Pa Kao Her

Pa Kao Her (Paj Kaub Hawj) was ethnic Hmong and was born in Nong Het District, Xieng Khouang Province, northern Laos, near the border with Vietnam. He was one of the first followers of his cousin, Shong Lue Yang, also known as the "Mother of Writing", who developed the Pahawh script. Later, he was one of the leaders of the Hmong Chao Fa movement in Laos, along with Zong Zoua Her, after the communist Lao People's Revolutionary Party took power in 1975. He was President of the Ethnic Liberation Organization of Laos (ELOL), an anti-Lao PDR government organization based in Thailand, with a presence in Laos, in the 1980s. Later he became President of the Chao Fa Democratic Party.[1]

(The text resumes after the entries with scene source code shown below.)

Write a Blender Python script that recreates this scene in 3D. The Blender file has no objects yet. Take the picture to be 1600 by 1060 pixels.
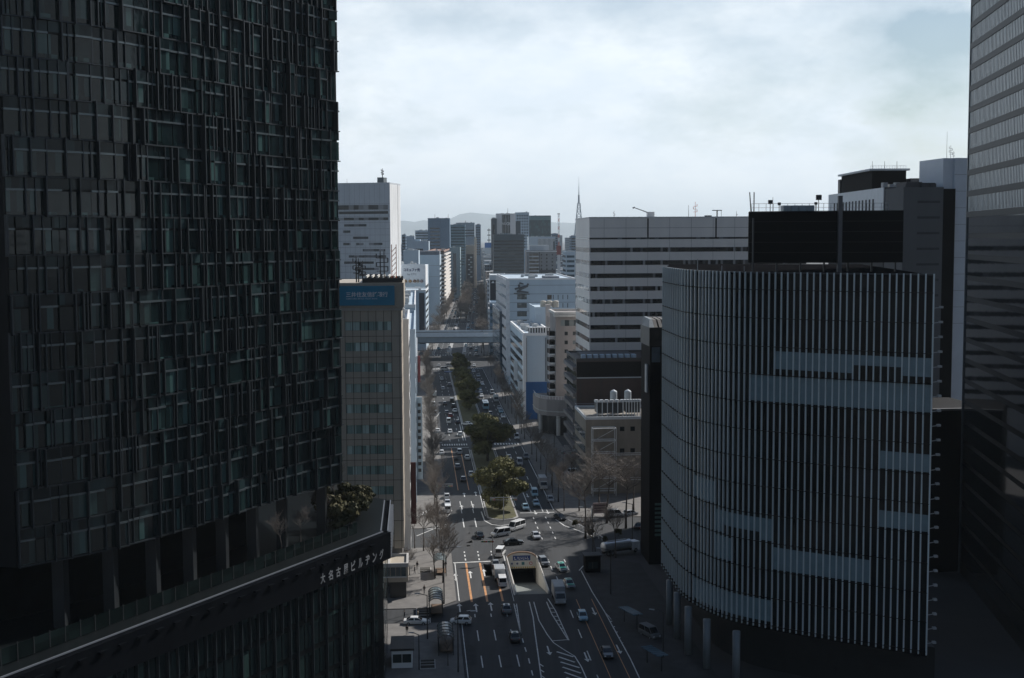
import bpy, bmesh, math, random
from mathutils import Vector, Matrix
random.seed(11)
S = bpy.context.scene
COL = S.collection
R = math.radians
# ------------------------------------------------------------------ camera
F, YH, CAMH = 2000.0, 372.0, 70.0
PITCH = math.atan((530 - YH) / F)
ROLL = 0.005
cam = bpy.data.cameras.new("camera"); cam_o = bpy.data.objects.new("camera", cam); COL.objects.link(cam_o)
cam.sensor_width = 36.0; cam.lens = 36.0 * F / 1600.0; cam.clip_start = 1.0; cam.clip_end = 200000.0
cam_o.matrix_world = Matrix.Translation((0, 0, CAMH)) @ Matrix.Rotation(math.pi / 2 - PITCH, 4, 'X') @ Matrix.Rotation(-ROLL, 4, 'Z')
S.camera = cam_o
# ------------------------------------------------------------------ exposure, sampling
S.render.engine = 'CYCLES'
S.view_settings.view_transform = 'Standard'; S.view_settings.look = 'None'
S.view_settings.exposure = 0.25; S.view_settings.gamma = 1.0
S.cycles.use_denoising = True
S.cycles.max_bounces = 6; S.cycles.volume_bounces = 0; S.cycles.diffuse_bounces = 3; S.cycles.glossy_bounces = 3
S.cycles.sample_clamp_indirect = 3.0
# ------------------------------------------------------------------ sun and sky
SUN_AZ, SUN_EL = R(45), R(38)          # azimuth measured from the view axis (+Y) towards +X
sd = Vector((math.sin(SUN_AZ) * math.cos(SUN_EL), math.cos(SUN_AZ) * math.cos(SUN_EL), math.sin(SUN_EL)))
sl = bpy.data.lights.new("sun", 'SUN'); sl.energy = 4.5; sl.angle = R(0.5); sl.color = (1.0, 0.965, 0.92)
so = bpy.data.objects.new("sun", sl); COL.objects.link(so); so.location = (300, 300, 400)
so.rotation_euler = sd.to_track_quat('Z', 'Y').to_euler()
W = bpy.data.worlds.new("World"); S.world = W; W.use_nodes = True
wn = W.node_tree.nodes; wl = W.node_tree.links; wn.clear()
def wnode(t, **k):
    n = wn.new(t)
    for a, b in k.items(): setattr(n, a, b)
    return n
wo = wnode('ShaderNodeOutputWorld'); bg = wnode('ShaderNodeBackground'); bg.inputs['Strength'].default_value = 0.06
sky = wnode('ShaderNodeTexSky', sky_type='NISHITA', sun_disc=False, sun_elevation=SUN_EL, sun_rotation=SUN_AZ)
sky.air_density = 1.2; sky.dust_density = 0.25; sky.ozone_density = 2.5; sky.altitude = 60
tc = wnode('ShaderNodeTexCoord')
sep = wnode('ShaderNodeSeparateXYZ'); wl.new(tc.outputs['Generated'], sep.inputs[0])
def wmath(op, a, b=None, clamp=False):
    n = wnode('ShaderNodeMath', operation=op, use_clamp=clamp)
    for i, v in enumerate((a, b)):
        if v is None: continue
        if isinstance(v, (int, float)): n.inputs[i].default_value = v
        else: wl.new(v, n.inputs[i])
    return n.outputs[0]
mp = wnode('ShaderNodeMapping'); mp.inputs['Scale'].default_value = (1.0, 1.0, 2.1); mp.inputs['Location'].default_value = (0.37, 0.2, 0.05)
wl.new(tc.outputs['Generated'], mp.inputs['Vector'])
n1 = wnode('ShaderNodeTexNoise'); n1.inputs['Scale'].default_value = 3.6; n1.inputs['Detail'].default_value = 6; n1.inputs['Roughness'].default_value = 0.56
n1.inputs['Distortion'].default_value = 0.1
wl.new(mp.outputs[0], n1.inputs['Vector'])
n2 = wnode('ShaderNodeTexNoise'); n2.inputs['Scale'].default_value = 13; n2.inputs['Detail'].default_value = 8; n2.inputs['Roughness'].default_value = 0.6
wl.new(mp.outputs[0], n2.inputs['Vector'])
# cover: thick near the horizon (where the lens looks), opening to clear blue overhead
cov = wmath('ADD', wmath('MULTIPLY', n1.outputs['Fac'], 1.0), wmath('MULTIPLY', n2.outputs['Fac'], 0.3))
cr = wnode('ShaderNodeValToRGB'); cr.color_ramp.elements[0].position = 0.32; cr.color_ramp.elements[1].position = 0.72
wl.new(cov, cr.inputs['Fac'])
el = wmath('SUBTRACT', 1.0, wmath('MULTIPLY', sep.outputs['Z'], 2.4), clamp=True)
fac = wmath('MULTIPLY', cr.outputs['Color'], wmath('MULTIPLY', el, 1.5), clamp=True)
veil = wmath('SUBTRACT', 1.0, wmath('MULTIPLY', sep.outputs['Z'], 3.2), clamp=True)          # thin milky veil at low elevations
fac2 = wmath('MAXIMUM', fac, wmath('MULTIPLY', veil, 0.74))
# an opening of blue between clouds, high to the right of the avenue
dv_ = wnode('ShaderNodeVectorMath', operation='DISTANCE'); wl.new(tc.outputs['Generated'], dv_.inputs[0]); dv_.inputs[1].default_value = Vector((.308, .94, .128)).normalized()
hole = wmath('SUBTRACT', wmath('ADD', 1.0, wmath('MULTIPLY', wmath('SUBTRACT', n2.outputs['Fac'], .5), 3.4)), wmath('MULTIPLY', dv_.outputs['Value'], 13.0), clamp=True)
fac2 = wmath('MULTIPLY', fac2, wmath('SUBTRACT', 1.0, wmath('MULTIPLY', hole, 0.92)))
cr2 = wnode('ShaderNodeValToRGB'); cr2.color_ramp.elements[0].position = 0.35; cr2.color_ramp.elements[1].position = 0.75
cr2.color_ramp.elements[0].color = (0.74, 0.83, 0.92, 1); cr2.color_ramp.elements[1].color = (0.90, 0.955, 1.0, 1)
wl.new(n2.outputs['Fac'], cr2.inputs['Fac'])
cb = wnode('ShaderNodeVectorMath', operation='SCALE'); wl.new(cr2.outputs['Color'], cb.inputs[0])
# clouds towards the sun are brighter than those behind the lens
fw = wmath('ADD', wmath('MULTIPLY', sep.outputs['Y'], 9.4), 7.0)
fw = wmath('MAXIMUM', fw, 2.6); wl.new(fw, cb.inputs['Scale'])
mx = wnode('ShaderNodeMix', data_type='RGBA'); wl.new(fac2, mx.inputs['Factor'])
wl.new(sky.outputs[0], mx.inputs[6]); wl.new(cb.outputs[0], mx.inputs[7])
wl.new(mx.outputs[2], bg.inputs['Color']); wl.new(bg.outputs[0], wo.inputs['Surface'])
# ------------------------------------------------------------------ picking helpers: a pixel of the 1600x1060 view to a place
_fw = Vector((0, math.cos(PITCH), -math.sin(PITCH))); _up0 = Vector((0, math.sin(PITCH), math.cos(PITCH))); _rt0 = Vector((1, 0, 0))
_rt = _rt0 * math.cos(ROLL) - _up0 * math.sin(ROLL); _up = _up0 * math.cos(ROLL) + _rt0 * math.sin(ROLL)
def ray(px, py): return _fw * F + _rt * (px - 800) + _up * (530 - py)
def G(px, py, z=0.0):
    r = ray(px, py); t = (z - CAMH) / r.z
    return Vector((r.x * t, r.y * t, z))
def V(px, py, Y):
    r = ray(px, py); t = Y / r.y
    return Vector((r.x * t, Y, CAMH + r.z * t))
def project(p):
    d = Vector(p) - Vector((0, 0, CAMH)); k = d.dot(_fw)
    return 800 + F * d.dot(_rt) / k, 530 - F * d.dot(_up) / k
A1 = 0.0733; A2 = 0.025
def U(u, v, z=0.0): return Vector((u * math.cos(A1) - v * math.sin(A1), u * math.sin(A1) + v * math.cos(A1), z))
BEND = U(20.5, 722)
def U2(u, v, z=0.0):        # beyond the bend; u counted from the road's middle
    return Vector((BEND.x + u * math.cos(A2) - v * math.sin(A2), BEND.y + u * math.sin(A2) + v * math.cos(A2), z))
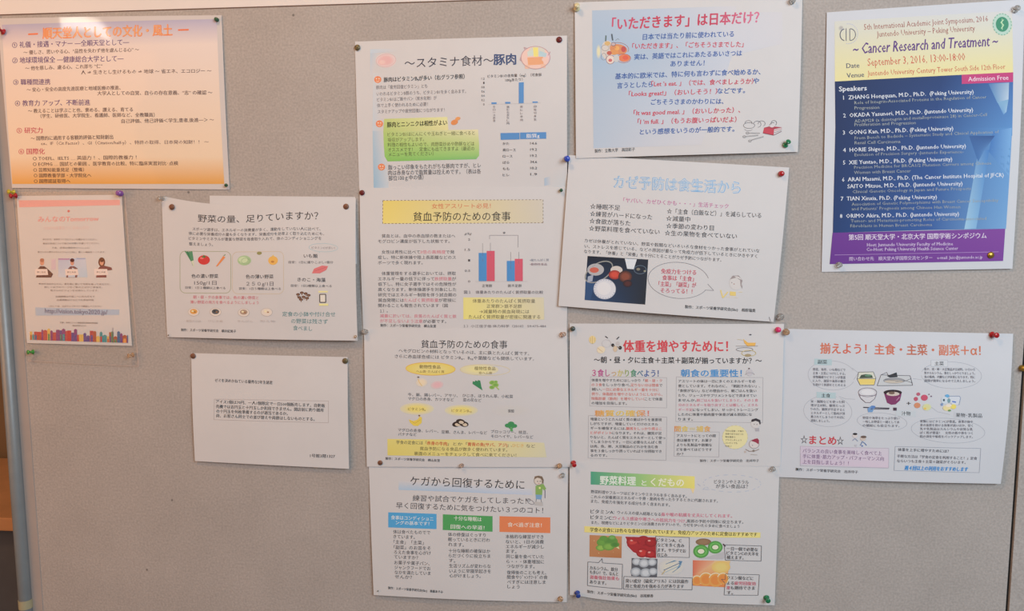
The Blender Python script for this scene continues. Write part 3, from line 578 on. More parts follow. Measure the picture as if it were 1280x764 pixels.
s.part('green_box').quadp((411, 285), (656, 292), (656, 368), (411, 361), C(70, 166, 88), (6, 3)).t('十分な睡眠は', 466, 303, 602, 308, 23, C(230, 238, 228), .014).t('回復への早道！', 450, 344, 616, 349, 23, C(230, 238, 228), .014)
s.part('orange_box').quadp((690, 292), (938, 300), (938, 377), (690, 369), C(234, 128, 70), (6, 3)).t('食べ過ぎ注意！', 730, 333, 896, 338, 24, C(244, 226, 210), .014)
s.part('paragraph')
for (x, L) in ((166, [('体は食べたものでで', 371, 8.6), ('きています。', 394, 5), ('「主食」「主菜」', 421, 7), ('「副菜」のお皿をそ', 447, 8.6), ('ろえた食事を心がけ', 471, 8.6), ('ていますか？', 494, 5.6), ('お菓子や菓子パン、', 522, 8.2), ('ジャンクフードでお', 546, 8.4), ('なかを満たしていま', 570, 8.4), ('せんか？', 591, 4)]),
              (437, [('体の修復はぐっすり', 382, 8.7), ('眠っているときに行わ', 406, 9.6), ('れます。', 430, 3.6), ('十分な睡眠の確保はか', 461, 9.6), ('らだづくりに役立ちま', 485, 9.6), ('す。', 508, 1.5), ('生活リズムが変わらな', 535, 9.6), ('いように早寝早起きを', 560, 9.6), ('心がけましょう。', 583, 7.2)]),
              (719, [('本格的な練習ができ', 392, 8.7), ('ないと、1日の消費', 417, 8.7), ('エネルギーが減少し', 441, 8.7), ('ます。', 463, 2.4), ('同じ量を食べていた', 490, 8.6), ('ら・・・体重増加に', 515, 8.6), ('つながります。', 538, 6.4), ('復帰後のことも考え、', 569, 9), ('間食やｼﾞｬﾝｸﾌｰﾄﾞの食', 592, 9.3), ('べすぎには注意しま', 616, 8.8), ('しょう', 638, 2.8)])):
    for q, y, n in L: s.t(q, x + (y - 370) * .035, y, x + (y - 370) * .035 + n * 21.3, y + 3, 21, DK, .002)
s.t('製作：スポーツ栄養学研究会(5kc)　後藤あすみ', 140, 648, 412, 664, 15, K, .012)
s.part('child_drawing', 'line drawing of an injured child in a green shirt')
SKN = C(216, 196, 176)
s.ell(880, 122, 21, 20, C(214, 202, 190)).poly([(858, 116), (862, 100), (880, 96), (898, 100), (906, 116), (904, 138), (896, 128), (890, 110), (874, 106)], C(130, 106, 80)).ell(876, 124, 2.2, 2.6, K).ell(888, 124, 2.2, 2.6, K).line([(878, 134), (886, 134)], .5, C(180, 80, 80))
s.poly([(866, 146), (884, 140), (904, 136), (918, 160), (908, 168), (900, 160), (898, 190), (866, 188)], C(132, 176, 84)).ell(886, 156, 5, 5, C(226, 240, 140)).poly([(866, 188), (898, 190), (894, 212), (868, 210)], C(120, 166, 206))
s.line([(912, 166), (912, 206)], .9, C(110, 100, 120)).line([(870, 210), (866, 238), (880, 240)], .6, C(110, 104, 108)).line([(892, 210), (898, 242)], .6, C(110, 104, 108)).quadp((862, 222), (902, 226), (902, 244), (862, 240), C(190, 186, 184), (1, 1)).oval(842, 224, 18, 9, .6, C(120, 114, 118), 30).oval(832, 214, 9, 6, .5, C(120, 114, 118))
s.oval(880, 122, 21, 20, .5, C(120, 110, 108))
s.done()
# ---- greeting sheet (itadakimasu), pale blue print
s = Sheet('paper_sheet', 'white sheet with pale blue tint, slanted crimson title and a small drawn red book',
          ((718.3, 3), (1003, -5), (997.3, 190), (720, 198)), (2.2, 1.5, 3.2, 4.6), (2, 3.5, 1, 2.5, 3.5), wob=1)
s.Z(700, 0, 3.639).part('blue_tint', 'pale blue watery tint')
PW = C(204, 203, 208); B_1 = C(172, 192, 214); B_2 = C(160, 190, 218); B_3 = C(192, 200, 214)
s.quadp((146, 48), (420, 42), (430, 250), (148, 250), B_1, (14, 10), col2=C(180, 196, 216), col3=B_1, col4=B_2).quadp((148, 250), (430, 250), (420, 450), (150, 450), B_2, (14, 10), col2=B_1, col3=C(184, 198, 216), col4=B_1)
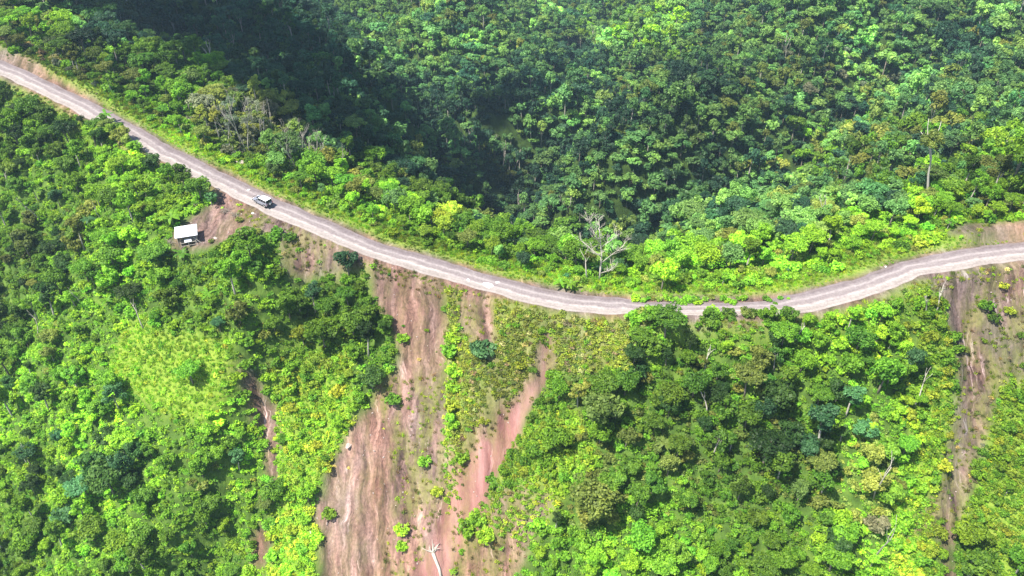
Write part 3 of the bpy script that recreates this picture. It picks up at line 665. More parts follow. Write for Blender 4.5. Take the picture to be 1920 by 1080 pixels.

The Chao Fa movement split into a number of groups in the 1990s and 2000s. Pa Kao Her was head of the main faction. Moua Nhia Long was the leader of another faction.

He was assassinated in 2002 in Chiang Rai Province, Thailand.

The Hmong ChaoFa, a splinter organization, have been admitted into the Unrepresented Nations and Peoples Organization. They are developing what they call the Hmong ChaoFa Federation State and the World Hmong People's Congress (WHPC) website.

References

  1. Baird, Ian G. (2012). The monks and the Hmong: The special relationship between the Chao Fa and the Tham Krabok Buddhist Temple in Saraburi Province, Thailand, In Vladimir Tikhonov and Torkel Brekke (eds.), Violent Buddhism – Buddhism and Militarism in Asia in the Twentieth Century. London: Routledge. pp. 120–151.